Freedom Center officials announced the selection Thursday. Bishop Tutu will accept the International Freedom Conductor Award Aug. 5 during a ceremony at the Northern Kentucky Convention Center in Covington.
U.S. civil rights pioneer Rosa Parks was the award's first recipient in 1998.
As South Africa tore off the burdensome shackles of apartheid, Desmond Tutu has been in the forefront of efforts to replace evil with goodness, hypocrisy with truth, violence with peace, said federal Judge Nathaniel Jones, co-chairman of the center's board of trustees.
He has conducted his countrymen along the rocky path to freedom and, in doing so, captured the imagination and respect of the world.

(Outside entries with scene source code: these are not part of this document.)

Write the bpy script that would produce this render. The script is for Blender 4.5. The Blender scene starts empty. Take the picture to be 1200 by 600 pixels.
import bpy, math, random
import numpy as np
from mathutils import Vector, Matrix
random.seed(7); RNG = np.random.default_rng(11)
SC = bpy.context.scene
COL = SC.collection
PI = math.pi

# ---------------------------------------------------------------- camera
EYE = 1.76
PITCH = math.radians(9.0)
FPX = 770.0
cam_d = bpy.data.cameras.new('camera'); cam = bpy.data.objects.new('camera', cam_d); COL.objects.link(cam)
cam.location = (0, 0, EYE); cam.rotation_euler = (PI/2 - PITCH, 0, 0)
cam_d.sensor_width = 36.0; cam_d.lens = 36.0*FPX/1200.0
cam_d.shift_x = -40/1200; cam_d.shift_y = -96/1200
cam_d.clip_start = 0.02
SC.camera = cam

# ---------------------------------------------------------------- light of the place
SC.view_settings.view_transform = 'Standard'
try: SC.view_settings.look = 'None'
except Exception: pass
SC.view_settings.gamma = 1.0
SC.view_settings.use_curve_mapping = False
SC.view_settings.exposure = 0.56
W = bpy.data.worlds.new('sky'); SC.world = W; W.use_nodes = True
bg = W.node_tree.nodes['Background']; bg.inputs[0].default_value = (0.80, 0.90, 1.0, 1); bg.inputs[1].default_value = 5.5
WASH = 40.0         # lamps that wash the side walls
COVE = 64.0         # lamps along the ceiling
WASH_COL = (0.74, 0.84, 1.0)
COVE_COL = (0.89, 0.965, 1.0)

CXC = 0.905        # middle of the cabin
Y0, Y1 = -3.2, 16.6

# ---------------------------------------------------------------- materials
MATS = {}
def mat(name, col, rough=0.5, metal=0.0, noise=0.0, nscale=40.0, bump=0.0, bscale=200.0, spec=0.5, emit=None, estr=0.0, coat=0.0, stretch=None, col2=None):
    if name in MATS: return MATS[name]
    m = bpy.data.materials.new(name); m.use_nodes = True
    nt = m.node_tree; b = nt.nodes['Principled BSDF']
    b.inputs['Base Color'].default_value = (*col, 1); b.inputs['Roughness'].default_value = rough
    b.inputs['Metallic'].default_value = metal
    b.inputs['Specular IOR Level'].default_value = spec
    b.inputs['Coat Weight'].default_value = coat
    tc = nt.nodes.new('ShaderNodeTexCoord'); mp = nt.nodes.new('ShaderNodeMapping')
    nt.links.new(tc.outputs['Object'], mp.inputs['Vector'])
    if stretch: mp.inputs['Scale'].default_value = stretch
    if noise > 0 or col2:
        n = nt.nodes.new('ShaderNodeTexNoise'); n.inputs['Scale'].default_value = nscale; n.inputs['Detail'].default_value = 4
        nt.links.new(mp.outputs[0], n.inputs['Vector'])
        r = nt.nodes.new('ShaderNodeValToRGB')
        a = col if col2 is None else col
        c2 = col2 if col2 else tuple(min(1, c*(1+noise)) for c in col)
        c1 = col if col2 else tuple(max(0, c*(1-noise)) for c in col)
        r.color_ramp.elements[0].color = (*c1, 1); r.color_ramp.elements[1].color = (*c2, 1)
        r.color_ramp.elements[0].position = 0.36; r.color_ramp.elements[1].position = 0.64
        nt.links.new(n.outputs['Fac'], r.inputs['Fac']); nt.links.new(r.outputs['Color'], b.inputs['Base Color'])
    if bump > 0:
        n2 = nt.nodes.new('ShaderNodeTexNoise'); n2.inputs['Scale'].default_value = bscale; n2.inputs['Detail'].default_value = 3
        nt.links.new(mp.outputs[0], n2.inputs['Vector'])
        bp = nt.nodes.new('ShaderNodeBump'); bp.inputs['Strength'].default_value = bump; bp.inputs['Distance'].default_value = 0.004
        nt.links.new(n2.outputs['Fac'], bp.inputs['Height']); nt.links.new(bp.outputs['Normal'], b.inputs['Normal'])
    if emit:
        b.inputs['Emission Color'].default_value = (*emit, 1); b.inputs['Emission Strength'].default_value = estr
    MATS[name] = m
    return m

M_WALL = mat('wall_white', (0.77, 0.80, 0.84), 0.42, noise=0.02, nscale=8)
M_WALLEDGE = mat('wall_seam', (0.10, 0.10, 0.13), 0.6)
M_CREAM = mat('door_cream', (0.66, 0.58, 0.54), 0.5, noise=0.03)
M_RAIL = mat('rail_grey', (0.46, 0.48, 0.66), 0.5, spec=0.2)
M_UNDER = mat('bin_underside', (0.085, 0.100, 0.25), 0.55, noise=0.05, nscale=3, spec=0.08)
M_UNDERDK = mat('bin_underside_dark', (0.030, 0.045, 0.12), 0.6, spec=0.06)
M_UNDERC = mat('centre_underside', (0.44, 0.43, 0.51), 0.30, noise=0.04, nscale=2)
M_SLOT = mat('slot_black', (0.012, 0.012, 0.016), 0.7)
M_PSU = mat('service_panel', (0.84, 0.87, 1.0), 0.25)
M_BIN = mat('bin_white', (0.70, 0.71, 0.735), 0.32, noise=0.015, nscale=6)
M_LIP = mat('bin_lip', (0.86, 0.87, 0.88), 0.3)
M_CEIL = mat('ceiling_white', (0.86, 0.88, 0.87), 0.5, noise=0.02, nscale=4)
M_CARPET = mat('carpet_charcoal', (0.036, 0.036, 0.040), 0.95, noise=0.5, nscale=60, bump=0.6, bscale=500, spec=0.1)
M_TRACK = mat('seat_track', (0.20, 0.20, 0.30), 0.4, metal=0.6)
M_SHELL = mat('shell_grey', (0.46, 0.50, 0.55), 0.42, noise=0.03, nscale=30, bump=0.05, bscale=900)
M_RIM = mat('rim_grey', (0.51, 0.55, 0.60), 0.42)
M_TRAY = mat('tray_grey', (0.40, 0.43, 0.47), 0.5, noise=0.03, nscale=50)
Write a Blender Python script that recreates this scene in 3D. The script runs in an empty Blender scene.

Bishop Tutu, 69, is archbishop emeritus of the 2.5-million-member Diocese of Cape Town.
Installed in 1986 as the first black to lead the Anglican Church there, Bishop Tutu immersed the Episcopal Church in the political struggle to end racial oppression in his homeland.
His persistence and moral authority helped to move South Africa President F.W. de Klerk to issue a series of decisions that led to the dis solution of apartheid, the nation's officially sanctioned system of racial segregation.
He recently headed South Africa's Truth and Reconciliation Commission, which sought to expunge the legacy of racial separation.
As the award was being announced in Cincinnati, Bishop Tutu completed a two-year stay as a visiting professor of theology at Emory University in Atlanta.
Ed Rigaud, the center's president and chief operating officer, said Mrs. Parks and Bishop Tutu in accepting the award give it and the center credibility.
Bishop Tutu visited Cincinnati in 1994 as part of an 18-day U.S. tour, asking companies to invest in the new South Africa. That plea came four years after he was here preaching economic sanctions and divestiture.